• [RECORD EXCERPTS]
---+---

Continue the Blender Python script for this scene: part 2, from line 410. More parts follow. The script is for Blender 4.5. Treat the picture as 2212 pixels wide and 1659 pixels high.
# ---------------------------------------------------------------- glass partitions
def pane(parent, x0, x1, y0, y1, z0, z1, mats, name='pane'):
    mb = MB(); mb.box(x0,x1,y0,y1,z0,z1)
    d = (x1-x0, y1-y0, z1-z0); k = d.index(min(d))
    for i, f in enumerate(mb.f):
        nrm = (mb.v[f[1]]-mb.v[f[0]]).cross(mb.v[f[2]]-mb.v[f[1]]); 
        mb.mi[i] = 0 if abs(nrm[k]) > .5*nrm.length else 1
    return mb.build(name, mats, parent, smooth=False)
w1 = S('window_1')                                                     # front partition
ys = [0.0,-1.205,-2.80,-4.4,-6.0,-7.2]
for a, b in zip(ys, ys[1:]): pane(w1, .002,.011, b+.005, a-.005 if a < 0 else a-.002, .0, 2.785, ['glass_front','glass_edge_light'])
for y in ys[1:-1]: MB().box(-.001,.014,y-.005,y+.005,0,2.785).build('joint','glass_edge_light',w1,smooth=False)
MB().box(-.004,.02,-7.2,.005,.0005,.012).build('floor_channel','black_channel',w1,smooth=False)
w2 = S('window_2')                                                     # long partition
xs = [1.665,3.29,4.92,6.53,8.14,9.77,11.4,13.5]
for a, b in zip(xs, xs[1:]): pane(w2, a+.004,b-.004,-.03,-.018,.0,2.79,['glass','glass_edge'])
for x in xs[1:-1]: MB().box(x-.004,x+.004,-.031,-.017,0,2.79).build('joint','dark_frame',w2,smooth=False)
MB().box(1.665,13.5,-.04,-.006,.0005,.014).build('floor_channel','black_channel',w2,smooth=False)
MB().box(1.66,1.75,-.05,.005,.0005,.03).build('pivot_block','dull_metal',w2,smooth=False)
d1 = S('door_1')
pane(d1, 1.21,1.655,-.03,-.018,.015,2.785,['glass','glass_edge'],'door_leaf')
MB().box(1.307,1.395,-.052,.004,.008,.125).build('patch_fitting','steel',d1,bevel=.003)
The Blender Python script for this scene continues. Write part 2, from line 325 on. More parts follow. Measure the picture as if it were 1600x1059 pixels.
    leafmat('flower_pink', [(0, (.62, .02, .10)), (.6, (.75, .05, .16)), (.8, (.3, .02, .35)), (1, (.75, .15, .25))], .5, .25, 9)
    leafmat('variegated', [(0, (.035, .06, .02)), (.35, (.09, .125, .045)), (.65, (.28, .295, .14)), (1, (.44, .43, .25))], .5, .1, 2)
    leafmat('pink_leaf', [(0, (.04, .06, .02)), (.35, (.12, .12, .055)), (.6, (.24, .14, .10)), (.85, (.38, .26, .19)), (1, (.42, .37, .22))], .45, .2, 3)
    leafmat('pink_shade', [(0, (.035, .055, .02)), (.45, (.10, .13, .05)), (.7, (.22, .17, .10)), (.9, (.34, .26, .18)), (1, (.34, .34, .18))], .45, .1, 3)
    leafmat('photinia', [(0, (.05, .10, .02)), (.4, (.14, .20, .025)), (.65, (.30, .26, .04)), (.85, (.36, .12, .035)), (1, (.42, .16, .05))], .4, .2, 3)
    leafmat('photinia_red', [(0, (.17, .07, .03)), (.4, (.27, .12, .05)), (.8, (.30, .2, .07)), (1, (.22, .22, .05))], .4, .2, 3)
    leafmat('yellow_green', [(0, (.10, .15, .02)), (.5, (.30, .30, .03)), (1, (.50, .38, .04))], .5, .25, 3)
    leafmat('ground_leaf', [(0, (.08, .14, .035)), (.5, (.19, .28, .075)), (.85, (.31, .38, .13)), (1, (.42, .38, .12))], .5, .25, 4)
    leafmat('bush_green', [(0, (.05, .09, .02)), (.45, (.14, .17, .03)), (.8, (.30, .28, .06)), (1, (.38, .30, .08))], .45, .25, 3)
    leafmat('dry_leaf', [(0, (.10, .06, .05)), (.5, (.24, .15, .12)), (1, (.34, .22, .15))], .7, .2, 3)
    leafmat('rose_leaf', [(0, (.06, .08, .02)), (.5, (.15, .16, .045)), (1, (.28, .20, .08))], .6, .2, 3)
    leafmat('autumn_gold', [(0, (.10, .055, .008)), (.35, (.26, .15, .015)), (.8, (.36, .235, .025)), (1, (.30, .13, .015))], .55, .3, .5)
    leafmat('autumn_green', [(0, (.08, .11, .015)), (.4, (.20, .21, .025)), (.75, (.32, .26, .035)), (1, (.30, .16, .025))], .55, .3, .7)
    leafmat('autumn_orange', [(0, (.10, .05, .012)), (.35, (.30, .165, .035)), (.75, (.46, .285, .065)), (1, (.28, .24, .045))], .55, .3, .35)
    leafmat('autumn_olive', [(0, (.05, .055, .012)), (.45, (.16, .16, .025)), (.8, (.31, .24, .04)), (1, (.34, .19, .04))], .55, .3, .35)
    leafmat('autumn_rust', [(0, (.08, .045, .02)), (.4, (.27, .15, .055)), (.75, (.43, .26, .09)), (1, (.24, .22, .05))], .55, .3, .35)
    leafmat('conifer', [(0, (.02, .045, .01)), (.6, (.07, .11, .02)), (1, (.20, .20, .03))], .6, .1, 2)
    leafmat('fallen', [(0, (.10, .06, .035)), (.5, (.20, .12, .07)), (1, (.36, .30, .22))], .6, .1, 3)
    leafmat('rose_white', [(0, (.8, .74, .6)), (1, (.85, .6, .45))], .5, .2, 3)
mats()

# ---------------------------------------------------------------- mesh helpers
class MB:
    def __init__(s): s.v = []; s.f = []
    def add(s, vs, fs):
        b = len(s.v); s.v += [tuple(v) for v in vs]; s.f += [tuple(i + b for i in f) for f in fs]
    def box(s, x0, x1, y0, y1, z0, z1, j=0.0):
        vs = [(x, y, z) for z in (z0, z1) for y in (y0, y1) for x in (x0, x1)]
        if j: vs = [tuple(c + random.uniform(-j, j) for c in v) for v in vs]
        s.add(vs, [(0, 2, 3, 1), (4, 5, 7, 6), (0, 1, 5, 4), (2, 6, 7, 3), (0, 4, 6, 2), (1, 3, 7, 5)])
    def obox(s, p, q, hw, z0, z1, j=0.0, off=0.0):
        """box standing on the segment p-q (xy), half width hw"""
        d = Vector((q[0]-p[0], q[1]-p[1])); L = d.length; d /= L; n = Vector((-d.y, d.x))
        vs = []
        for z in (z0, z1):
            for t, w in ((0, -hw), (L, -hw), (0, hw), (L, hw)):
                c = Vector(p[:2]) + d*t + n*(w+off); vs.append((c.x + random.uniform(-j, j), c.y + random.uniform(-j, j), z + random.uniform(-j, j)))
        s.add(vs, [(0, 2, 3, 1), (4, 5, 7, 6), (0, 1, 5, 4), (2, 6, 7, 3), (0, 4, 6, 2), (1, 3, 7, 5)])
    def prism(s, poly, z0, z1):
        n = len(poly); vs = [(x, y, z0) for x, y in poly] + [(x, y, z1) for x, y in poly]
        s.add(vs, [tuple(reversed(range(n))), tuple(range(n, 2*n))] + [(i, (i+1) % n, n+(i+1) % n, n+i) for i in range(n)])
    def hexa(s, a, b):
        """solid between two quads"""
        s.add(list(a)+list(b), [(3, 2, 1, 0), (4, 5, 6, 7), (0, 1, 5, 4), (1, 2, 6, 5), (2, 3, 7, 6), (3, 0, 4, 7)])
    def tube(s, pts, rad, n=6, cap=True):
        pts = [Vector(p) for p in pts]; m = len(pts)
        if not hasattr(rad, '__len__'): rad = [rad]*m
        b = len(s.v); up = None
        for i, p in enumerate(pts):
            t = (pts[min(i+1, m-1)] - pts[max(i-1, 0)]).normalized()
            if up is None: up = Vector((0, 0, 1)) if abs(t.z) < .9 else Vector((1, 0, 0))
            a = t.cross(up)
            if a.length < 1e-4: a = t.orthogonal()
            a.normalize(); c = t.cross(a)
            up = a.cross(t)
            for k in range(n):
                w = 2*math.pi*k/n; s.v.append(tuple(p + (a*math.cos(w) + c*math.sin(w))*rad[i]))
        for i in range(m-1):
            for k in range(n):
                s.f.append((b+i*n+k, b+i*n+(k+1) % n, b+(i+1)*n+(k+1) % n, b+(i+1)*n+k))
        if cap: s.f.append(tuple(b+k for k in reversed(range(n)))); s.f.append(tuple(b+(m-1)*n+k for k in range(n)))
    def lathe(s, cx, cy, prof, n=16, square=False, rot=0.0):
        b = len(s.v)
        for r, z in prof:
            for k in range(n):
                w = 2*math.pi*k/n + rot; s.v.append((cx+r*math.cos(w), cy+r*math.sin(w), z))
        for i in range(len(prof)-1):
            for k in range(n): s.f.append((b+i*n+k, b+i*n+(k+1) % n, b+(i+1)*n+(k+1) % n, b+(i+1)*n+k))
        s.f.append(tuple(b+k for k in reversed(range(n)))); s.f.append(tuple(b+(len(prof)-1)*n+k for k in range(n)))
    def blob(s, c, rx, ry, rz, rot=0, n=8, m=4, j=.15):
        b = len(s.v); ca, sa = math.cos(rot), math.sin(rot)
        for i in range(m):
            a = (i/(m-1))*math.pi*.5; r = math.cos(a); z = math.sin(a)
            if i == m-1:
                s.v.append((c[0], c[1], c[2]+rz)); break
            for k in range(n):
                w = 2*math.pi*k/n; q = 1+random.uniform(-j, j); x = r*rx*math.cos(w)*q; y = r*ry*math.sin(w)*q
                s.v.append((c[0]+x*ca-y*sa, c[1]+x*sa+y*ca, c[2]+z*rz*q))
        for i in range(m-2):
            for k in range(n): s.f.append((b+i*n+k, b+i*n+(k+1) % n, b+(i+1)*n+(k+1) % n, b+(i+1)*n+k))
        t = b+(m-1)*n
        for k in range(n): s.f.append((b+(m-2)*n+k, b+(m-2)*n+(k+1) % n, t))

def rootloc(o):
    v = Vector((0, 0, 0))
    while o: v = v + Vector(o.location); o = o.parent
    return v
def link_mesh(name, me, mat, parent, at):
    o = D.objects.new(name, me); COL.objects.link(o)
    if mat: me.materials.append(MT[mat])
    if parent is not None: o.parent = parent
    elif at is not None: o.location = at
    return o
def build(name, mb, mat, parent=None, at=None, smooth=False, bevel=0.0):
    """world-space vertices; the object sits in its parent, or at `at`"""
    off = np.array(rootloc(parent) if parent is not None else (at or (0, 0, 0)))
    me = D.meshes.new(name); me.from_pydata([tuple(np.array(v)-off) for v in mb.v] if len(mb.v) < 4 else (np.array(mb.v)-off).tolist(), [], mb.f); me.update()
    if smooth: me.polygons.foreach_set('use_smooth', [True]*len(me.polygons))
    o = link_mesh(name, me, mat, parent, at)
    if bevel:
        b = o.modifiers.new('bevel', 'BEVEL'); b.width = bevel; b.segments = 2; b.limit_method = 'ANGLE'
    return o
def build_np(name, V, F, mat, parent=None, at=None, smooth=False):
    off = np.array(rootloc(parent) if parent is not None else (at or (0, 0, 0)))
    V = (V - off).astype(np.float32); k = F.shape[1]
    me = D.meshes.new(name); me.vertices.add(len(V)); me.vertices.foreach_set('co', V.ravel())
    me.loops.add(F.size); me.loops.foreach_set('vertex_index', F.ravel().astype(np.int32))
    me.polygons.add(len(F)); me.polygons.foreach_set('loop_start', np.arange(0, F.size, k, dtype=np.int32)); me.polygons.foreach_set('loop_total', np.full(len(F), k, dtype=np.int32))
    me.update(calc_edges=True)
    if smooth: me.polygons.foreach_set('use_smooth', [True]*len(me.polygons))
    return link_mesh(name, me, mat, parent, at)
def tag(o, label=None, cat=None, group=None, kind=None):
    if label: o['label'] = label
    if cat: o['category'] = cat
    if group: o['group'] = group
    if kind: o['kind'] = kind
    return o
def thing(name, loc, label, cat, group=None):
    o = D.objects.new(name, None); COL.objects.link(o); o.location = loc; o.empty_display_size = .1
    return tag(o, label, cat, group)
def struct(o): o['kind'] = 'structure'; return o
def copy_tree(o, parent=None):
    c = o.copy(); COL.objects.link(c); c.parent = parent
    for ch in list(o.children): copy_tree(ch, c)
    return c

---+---

• [REQUIRED TASK]
The lines from the first of the entries through the line holding "(.44, .43, .25))], .5, .1, 2)" are to be restated word for word, and no others.

• [WRITTEN ANSWER]
Continue the Blender Python script for this scene: part 2, from line 410. More parts follow. The script is for Blender 4.5. Treat the picture as 2212 pixels wide and 1659 pixels high.
# ---------------------------------------------------------------- glass partitions
def pane(parent, x0, x1, y0, y1, z0, z1, mats, name='pane'):
    mb = MB(); mb.box(x0,x1,y0,y1,z0,z1)
    d = (x1-x0, y1-y0, z1-z0); k = d.index(min(d))
    for i, f in enumerate(mb.f):
        nrm = (mb.v[f[1]]-mb.v[f[0]]).cross(mb.v[f[2]]-mb.v[f[1]]); 
        mb.mi[i] = 0 if abs(nrm[k]) > .5*nrm.length else 1
    return mb.build(name, mats, parent, smooth=False)
w1 = S('window_1')                                                     # front partition
ys = [0.0,-1.205,-2.80,-4.4,-6.0,-7.2]
for a, b in zip(ys, ys[1:]): pane(w1, .002,.011, b+.005, a-.005 if a < 0 else a-.002, .0, 2.785, ['glass_front','glass_edge_light'])
for y in ys[1:-1]: MB().box(-.001,.014,y-.005,y+.005,0,2.785).build('joint','glass_edge_light',w1,smooth=False)
MB().box(-.004,.02,-7.2,.005,.0005,.012).build('floor_channel','black_channel',w1,smooth=False)
w2 = S('window_2')                                                     # long partition
xs = [1.665,3.29,4.92,6.53,8.14,9.77,11.4,13.5]
for a, b in zip(xs, xs[1:]): pane(w2, a+.004,b-.004,-.03,-.018,.0,2.79,['glass','glass_edge'])
for x in xs[1:-1]: MB().box(x-.004,x+.004,-.031,-.017,0,2.79).build('joint','dark_frame',w2,smooth=False)
MB().box(1.665,13.5,-.04,-.006,.0005,.014).build('floor_channel','black_channel',w2,smooth=False)
MB().box(1.66,1.75,-.05,.005,.0005,.03).build('pivot_block','dull_metal',w2,smooth=False)
d1 = S('door_1')
pane(d1, 1.21,1.655,-.03,-.018,.015,2.785,['glass','glass_edge'],'door_leaf')
MB().box(1.307,1.395,-.052,.004,.008,.125).build('patch_fitting','steel',d1,bevel=.003)
The Blender Python script for this scene continues. Write part 2, from line 325 on. More parts follow. Measure the picture as if it were 1600x1059 pixels.
    leafmat('flower_pink', [(0, (.62, .02, .10)), (.6, (.75, .05, .16)), (.8, (.3, .02, .35)), (1, (.75, .15, .25))], .5, .25, 9)
    leafmat('variegated', [(0, (.035, .06, .02)), (.35, (.09, .125, .045)), (.65, (.28, .295, .14)), (1, (.44, .43, .25))], .5, .1, 2)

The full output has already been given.